Don’t give yourselves to these unnatural men, machine men, with machine minds and machine hearts. You are not machines. You are not cattle. You are men. You have the love of humanity in your hearts. You don’t hate – only the unloved hate. Only the unloved and the unnatural. Soldiers – don’t fight for slavery, fight for liberty.
In the seventeenth chapter of Saint Luke it is written” the kingdom of God is within man” – not one man, nor a group of men – but in all men – in you, the people.
You the people have the power, the power to create machines, the power to create happiness. You the people have the power to make life free and beautiful, to make this life a wonderful adventure. Then in the name of democracy let’s use that power – let us all unite.

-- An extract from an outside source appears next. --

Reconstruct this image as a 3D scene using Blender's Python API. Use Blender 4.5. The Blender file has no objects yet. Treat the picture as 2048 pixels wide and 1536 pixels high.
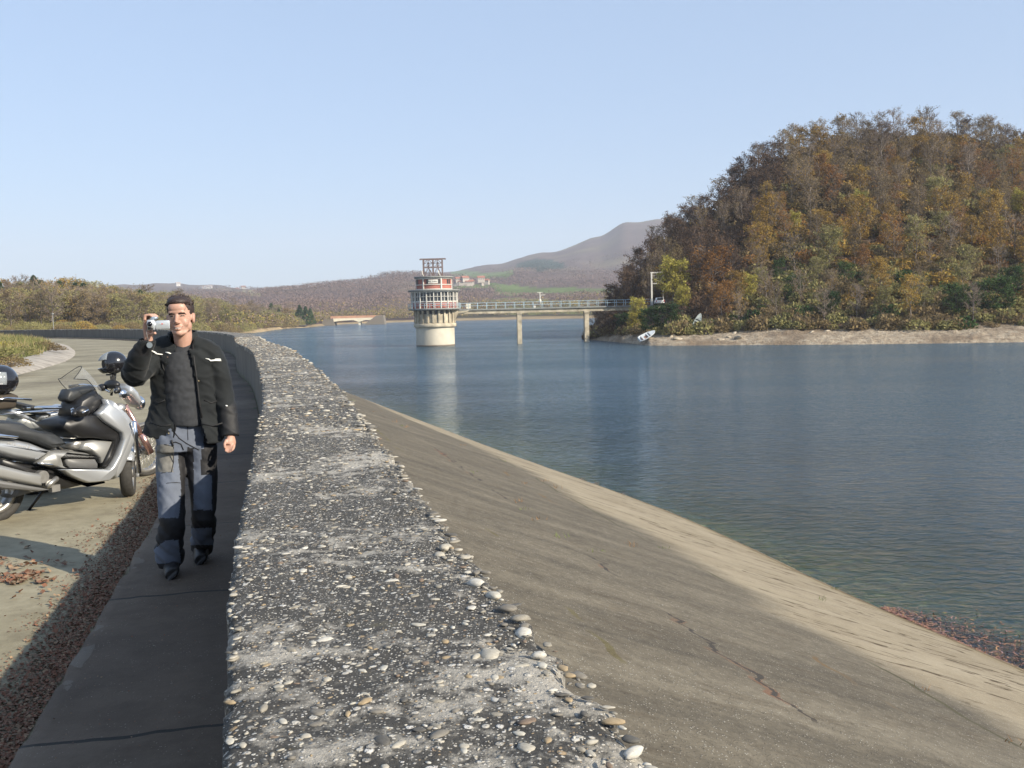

Let us fight for a new world, a decent world that will give men a chance to work, that will give you the future and old age and security. By the promise of these things, brutes have risen to power, but they lie. They do not fulfill their promise, and they never will. Dictators free themselves but they enslave the people. Now let us fight to fulfill that promise.
Let us fight to free the world, do away with national barriers, and do away with greed, and with hate, and intolerance. Let us fight for a world of reason, a world where science and progress will lead to all men’s happiness.
Soldiers – in the name of democracy, let us all unite!
It is apparent that the Tramp’s heartfelt closing plea for peace and human brotherhood is spoken by Chaplin himself, stepping out of character to make a personal statement on the eve of the war with Hitler.
The speech did not fit into the fabric of the rest of the film, but the passage of years has made it seem uncannily appropriate. It certainly represented Chaplin’s views perfectly. He was just a little ahead of his time.